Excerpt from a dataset
--
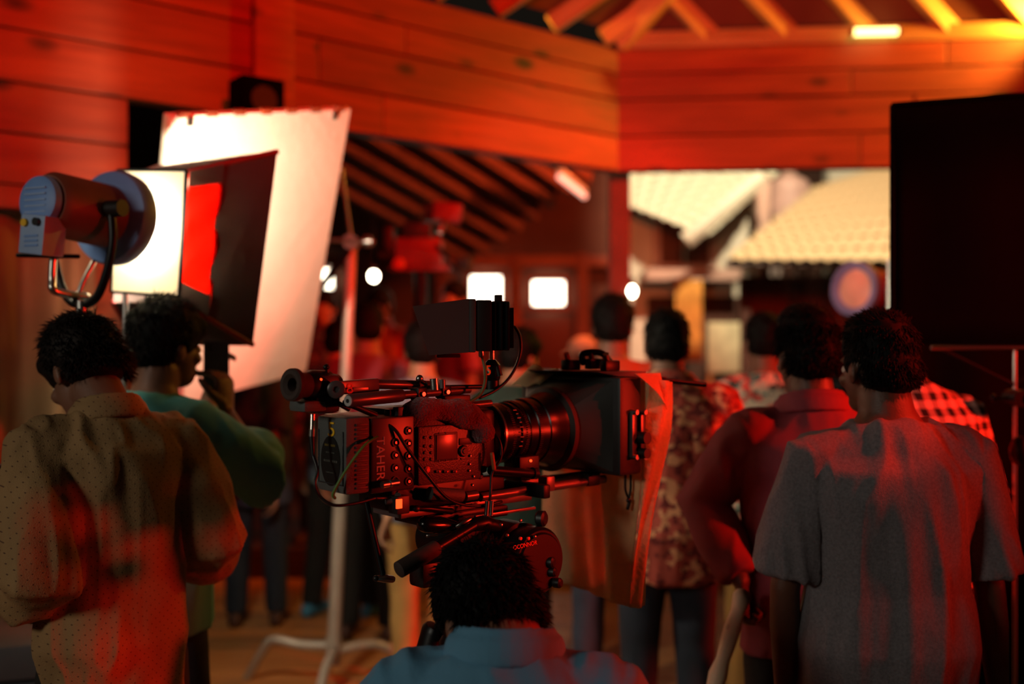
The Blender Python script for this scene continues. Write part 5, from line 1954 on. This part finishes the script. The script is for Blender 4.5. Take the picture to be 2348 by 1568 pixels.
person('man in a green shirt with a red lit cheek right of the hooded monitor', at(1180, 4.5), 1.63, 70, head=(-20, 6, 0), shirt='shirt_seagreen', trousers='trousers_black', skin='skin_light', seed=12, style='mop', nstr=400)
person('man in a dark navy shirt and jeans standing behind the white reflector', at(588, 5.55), 1.72, 96, head=(0, 0, 0), shirt='shirt_navy', trousers='denim_dark', skin='skin_light', seed=13, loose=.04, hem=.68,
       arms={'R': (P(618, 1020, 5.45), P(628, 1120, 5.4)), 'L': None}, shoes='shoe_brown')
person('man in dark trousers and blue shoes behind the steel light stand', at(775, 5.7), 1.70, 70, head=(0, 0, 0), shirt='shirt_floral_blue', trousers='trousers_black', skin='skin_light', seed=14, shoes='shoe_blue',
       legs={'L': (-.16, -.02), 'R': (.16, .1)})
person('man in a wine red shirt left of the hooded monitor', at(845, 5.3), 1.78, 85, head=(10, 0, 0), shirt='shirt_maroon', trousers='trousers_black', skin='skin_light', seed=15)
# --- on the platform beyond
person('man in a blue printed shirt on the platform between reflector and stand', at(742, 6.9), 1.74, 250, z0=.2, head=(20, 5, 0), shirt='shirt_floral_blue', trousers='denim', skin='skin_light', seed=16)
person('dark haired man on the platform right of the steel stand', at(878, 7.1), 1.76, 240, z0=.2, head=(-10, 5, 0), shirt='shirt_orange', trousers='denim', skin='skin', seed=17)
person('red lit man on the platform below the far film camera', at(1045, 7.0), 1.80, 200, z0=.2, head=(30, 0, 0), shirt='shirt_maroon', trousers='denim_dark', skin='skin_light', seed=18)
person('far man in a cream cap behind the crowd, left of the orange shirt', at(1350, 6.9), 1.60, 170, head=(0, 10, 0), shirt='shirt_slate', trousers='denim_dark', skin='skin_light', seed=19, cap='cap_cream')

# phone held up
pp = P(496, 838, 3.0)
ph = thing('phone', 'dark phone held upright by the man in teal', 'phone', tuple(pp), .25)
bx('case', ph, 'black', (0, 0, 0), (.075, .009, .15), .004)
bx('screen', ph, 'black_gloss', (0, .005, 0), (.068, .002, .138), .001)
bx('lens_bump', ph, 'black_metal', (-.02, -.006, .055), (.022, .003, .03), .002)
# stills camera at the left edge
pc = P(8, 1130, 2.42)
sc_ = thing('stills_camera', 'black stills camera at the left edge, held by the man in beige', 'camera', tuple(pc), 1.1)
bx('body', sc_, 'black', (0, 0, 0), (.13, .06, .09), .012)
lathe('lens', sc_, 'lens_black', (0, -.02, -.005), (0, -1, 0), [(0, .035), (.03, .036), (.032, .038), (.07, .038), (.072, .03)], 32)
bx('prism', sc_, 'black', (0, 0, .055), (.06, .05, .03), .010)
lathe('dial', sc_, 'steel', (.045, 0, .045), (0, 0, 1), [(0, .012), (.01, .012)], 20)
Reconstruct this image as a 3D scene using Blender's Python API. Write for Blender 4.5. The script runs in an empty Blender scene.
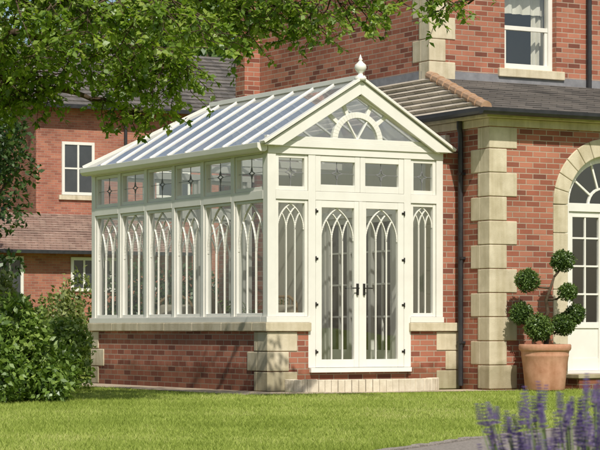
--
Task details:
Give an exact copy of the material, leaving out every picture.

Task result:
The Blender Python script for this scene continues. Write part 5, from line 1954 on. This part finishes the script. The script is for Blender 4.5. Take the picture to be 2348 by 1568 pixels.
person('man in a green shirt with a red lit cheek right of the hooded monitor', at(1180, 4.5), 1.63, 70, head=(-20, 6, 0), shirt='shirt_seagreen', trousers='trousers_black', skin='skin_light', seed=12, style='mop', nstr=400)
person('man in a dark navy shirt and jeans standing behind the white reflector', at(588, 5.55), 1.72, 96, head=(0, 0, 0), shirt='shirt_navy', trousers='denim_dark', skin='skin_light', seed=13, loose=.04, hem=.68,
       arms={'R': (P(618, 1020, 5.45), P(628, 1120, 5.4)), 'L': None}, shoes='shoe_brown')
person('man in dark trousers and blue shoes behind the steel light stand', at(775, 5.7), 1.70, 70, head=(0, 0, 0), shirt='shirt_floral_blue', trousers='trousers_black', skin='skin_light', seed=14, shoes='shoe_blue',
       legs={'L': (-.16, -.02), 'R': (.16, .1)})
person('man in a wine red shirt left of the hooded monitor', at(845, 5.3), 1.78, 85, head=(10, 0, 0), shirt='shirt_maroon', trousers='trousers_black', skin='skin_light', seed=15)
# --- on the platform beyond
person('man in a blue printed shirt on the platform between reflector and stand', at(742, 6.9), 1.74, 250, z0=.2, head=(20, 5, 0), shirt='shirt_floral_blue', trousers='denim', skin='skin_light', seed=16)
person('dark haired man on the platform right of the steel stand', at(878, 7.1), 1.76, 240, z0=.2, head=(-10, 5, 0), shirt='shirt_orange', trousers='denim', skin='skin', seed=17)
person('red lit man on the platform below the far film camera', at(1045, 7.0), 1.80, 200, z0=.2, head=(30, 0, 0), shirt='shirt_maroon', trousers='denim_dark', skin='skin_light', seed=18)
person('far man in a cream cap behind the crowd, left of the orange shirt', at(1350, 6.9), 1.60, 170, head=(0, 10, 0), shirt='shirt_slate', trousers='denim_dark', skin='skin_light', seed=19, cap='cap_cream')

# phone held up
pp = P(496, 838, 3.0)
ph = thing('phone', 'dark phone held upright by the man in teal', 'phone', tuple(pp), .25)
bx('case', ph, 'black', (0, 0, 0), (.075, .009, .15), .004)
bx('screen', ph, 'black_gloss', (0, .005, 0), (.068, .002, .138), .001)
bx('lens_bump', ph, 'black_metal', (-.02, -.006, .055), (.022, .003, .03), .002)
# stills camera at the left edge
pc = P(8, 1130, 2.42)
sc_ = thing('stills_camera', 'black stills camera at the left edge, held by the man in beige', 'camera', tuple(pc), 1.1)
bx('body', sc_, 'black', (0, 0, 0), (.13, .06, .09), .012)
lathe('lens', sc_, 'lens_black', (0, -.02, -.005), (0, -1, 0), [(0, .035), (.03, .036), (.032, .038), (.07, .038), (.072, .03)], 32)
bx('prism', sc_, 'black', (0, 0, .055), (.06, .05, .03), .010)
lathe('dial', sc_, 'steel', (.045, 0, .045), (0, 0, 1), [(0, .012), (.01, .012)], 20)
Reconstruct this image as a 3D scene using Blender's Python API. Write for Blender 4.5. The script runs in an empty Blender scene.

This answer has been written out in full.